Charlie Poole

You Ain't Talkin' to Me: Charlie Poole and the Roots of Country Music (Sony/Legacy)

Jun 29, 2005 at 4:00 am
Consider the phrase "old-time music": so quaint, so backwards and so harmless that "parlor music" is nearly a synonym. But once old-time music was new, wild and nearly unimaginable. Rhythm & blues, let alone rock & roll, didn't exist, and phonographs were the latest gadgets threatening to put radio stars and minstrel shows on the skids. During this era nothing sounded quite like Charlie Poole, the old-time banjo picker and all-around badass who exhorted and slid notes so loud they cut through any and all lacquer hiss.

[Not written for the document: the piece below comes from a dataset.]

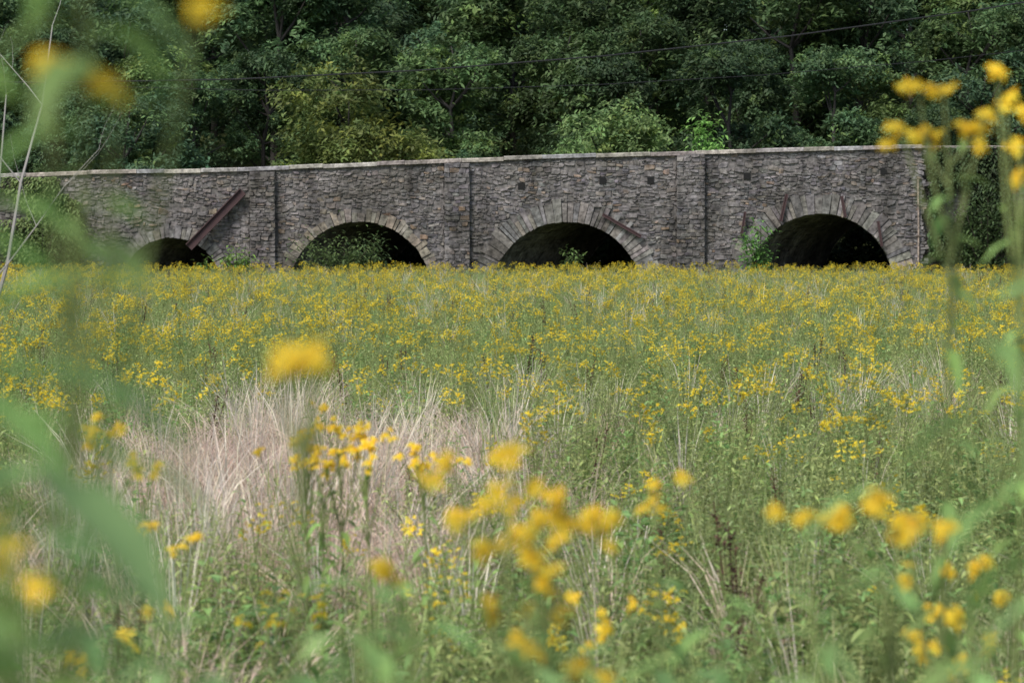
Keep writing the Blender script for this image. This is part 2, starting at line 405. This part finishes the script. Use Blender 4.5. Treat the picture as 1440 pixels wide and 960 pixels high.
def sapling(name,x,y,z,H,R,col,n,ls,seed):
    rr=random.Random(seed); mb=MB()
    for k in range(5):
        a=rr.uniform(0,6.28); e=Vector((cos(a)*R*.7,sin(a)*R*.7,H*rr.uniform(.6,1)))
        if k==0: e=Vector((0,0,H))
        mb.tube([(0,0,-.3),tuple(e*.5+Vector((0,0,.1*H))),tuple(e)],[.05,.035,.01],(.08,.07,.05),5)
        for j in range(n//5):
            t=rr.uniform(.25,1.02); p=e*t+Vector((rr.gauss(0,.25),rr.gauss(0,.25),rr.gauss(0,.2)))*R
            a=rr.uniform(0,6.28)
            mb.leaf(p,(cos(a),sin(a),rr.uniform(-.4,.5)),ls*rr.uniform(.7,1.3),ls*.45,vary(col,rr,.3),.4)
    o=mb.obj(name,M_TREE); o.location=(x,y,z); return o
sapling('sapling',10.4,158.6,1.0,8.1,1.5,(.25,.46,.12),1500,.4,31)
sapling('sapling',12.5,143,0,3.1,1.3,(.19,.38,.1),650,.3,32)
sapling('shrub',-8.6,145.8,0,2.2,2.6,(.13,.19,.07),1500,.26,33)
sapling('shrub',-7.1,146.6,0,2.4,1.6,(.09,.15,.06),900,.26,36)
sapling('shrub',-13.9,143.5,0,2.0,1.0,(.2,.33,.08),500,.28,34)
sapling('shrub',2.8,144.5,0,1.9,.9,(.14,.22,.07),350,.25,35)
sapling('shrub',-15.4,144.0,0,1.6,.8,(.2,.33,.08),300,.25,39)
sapling('shrub',24.4,146.0,0,4.6,2.2,(.1,.16,.06),1500,.28,41)
sapling('shrub',28.0,146.0,0,3.8,2.4,(.1,.16,.06),1300,.28,42)
sapling('shrub',-24.0,145.5,0,3.6,2.4,(.14,.2,.07),1500,.28,43)
vn=MB(); rr=random.Random(40)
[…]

With this lavish, three-CD box set, Poole sounds absolutely alive, like guns or moonshine couldn't kill him. The North Carolina songster was a hell-raiser, sure, and the romantic down-by-law stories are well chronicled by Henry Sapoznik's liner notes. But Poole knew how to forge the stomp and strum of barn-dance jams into songs, whether he was the original author or not. He wasn't afraid of ragtime or Victorian pop tunes, either -- Poole led arguably the best white string band of the '20s, the North Carolina Ramblers -- and sang harder and higher than contemporary Dock Boggs, with a sneaky vocal range and dazzling ambition. Without him there'd be no "Sweet Sunny South" or "Don't Let Your Deal Go Down Blues" (which has been covered by everyone from Bob Wills to Etta Baker to the Flying Burrito Brothers) -- and perhaps no talking country blues as we know them, via latter-day troubadours like Woody Guthrie. Chuck Berry surely knew some variant of his "Sweet Sixteen." You should too.